Cartas
Tem estado um calor insuportável em Lisboa.
Desde sempre, que a minha mãe me diz que assim é que ela gosta, e resta-me perceber que ela nasceu e viveu em África até aos seus dezoito anos.
Mas não compreendo como é que alguém consegue sequer raciocinar debaixo de 30 e tal graus. A essa temperatura, só gosto de beijos. E neste caso, quanto mais graus, melhor. Só e apenas neste caso.
Quando saímos para a rua durante a hora de almoço, fomos constatando que as ruas da Baixa que são paralelas ao Tejo, acumulam mais calor, enquanto que as perpendiculares nos deixam sentir uma ligeira brisa. Enquanto caminhávamos em direcção ao Arco, ele perguntava-me se havia algum café a caminho do Atelier. Lembrei-me do Martinho da Arcada, e expliquei-lhe (mesmo sabendo que ele sabia), que era um dos sítios onde Fernando Pessoa passava muito do seu tempo.
- Será que algum dia alguém vai dizer: "Olha! Era aqui que eles tomavam café!" ?
Arrebitei quando ouvi estas palavras. Trocámos algumas ideias sobre isto. O que será preciso fazer para não sermos esquecidos neste mundo? Trabalho social, alguma descoberta científica, teatro, escrever um livro ou dois? Tanta coisa....e no entanto não há uma fórmula certa. Quantas pessoas tiveram uma contribuição incrível para a humanidade e nunca ouvimos falar delas? Quantas pessoas não fazem nada digno de algum Prémio Nobel e todos sabemos quem são?

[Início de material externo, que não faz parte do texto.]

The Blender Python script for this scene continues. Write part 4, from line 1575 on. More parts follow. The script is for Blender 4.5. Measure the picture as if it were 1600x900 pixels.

Todos nós pensamos nisto um dia. Queremos contribuir, deixar um marco na sociedade, chegar ao fim de uma vida preenchidos com feitos nossos. E muitas vezes escolhemos a nossa profissão com este desejo no inconsciente.
Uma vez perguntei a um amigo qual seria a profissão secreta dele...Aquela profissão que escolheríamos se não existissem cursos superiores, nem a pressão (tão contemporânea!) de que temos de ser todos nomes sonantes em livros, cheios de dinheiro e casas (de preferência, realmente pagas!), e ele disse-me que seria Camionista. A partir desta pergunta fiquei a conhecer quem gostaria de ser Actor Pornográfico, quem seria Empregada de Balcão porque acha graça falar com as pessoas, quem seria Relojoeiro, e finalmente, assumi, que eu, trabalharia nos Correios.
Não sei justificar muito bem porquê, mas mexer em cartas todos os dias, ia-me dar a noção do quanto é que as pessoas se escrevem diáriamente. Iria ficar a saber que há uma Joana no Algarve que escreve a um Francisco em Aveiro, e podia imaginar o que diriam um ao outro. Adoro cartas, e já escrevi muitas. Cartas de amor, cartas às amigas, cartas à família, cartas longas e curtas, postais, e a sensação de abrir a caixa de correio e receber uma carta que não seja uma conta para pagar ou uma promoção, é simplesmente divinal.
Por vezes ocorre-me uma pequena aflição quando penso nas cartas que escrevi e que não me lembro. Nas cartas de amor a alguém por quem me apaixonei durante três dias, ou alguma carta de amor a um grande amor. Nas tolices que escrevi às minhas amigas a contar os mexericos do Liceu, ou algum momento menos bom da minha vida. O que eu daria para poder reler algumas dessas cartas agora... Relembrar-me delas, e de como me expressava quando era adolescente. Ocorre-me a carta mais longa que escrevi em toda a minha vida. Vinte e muitas páginas, e foi remetida a uma amiga que vivia na Alemanha. Lembro-me de alguns temas, mas não me lembro como fui capaz de ter assunto para tantas linhas.
Talvez tenha sido este meu desejo, que me tenha levado a incluir no presente de aniversário do meu chefe, uma carta que ele me escreveu no Verão de 1993 a contar as suas férias em Portugal e Inglaterra, enquanto eu ia e vinha da praia de Hac-Sa todos os dias, durante dois meses e qualquer coisa. Estranho foi, que só passados estes anos todos, reparei que a data em que ela foi escrita, foi no dia de aniversário da minha mãe.
Essa carta retornou ao meu caixote da correspondência e tem praticamente 15 anos.
Não trabalho nos Correios, nem tenho acesso às cartas que escrevi. Mas guardo religiosamente todas as que recebi.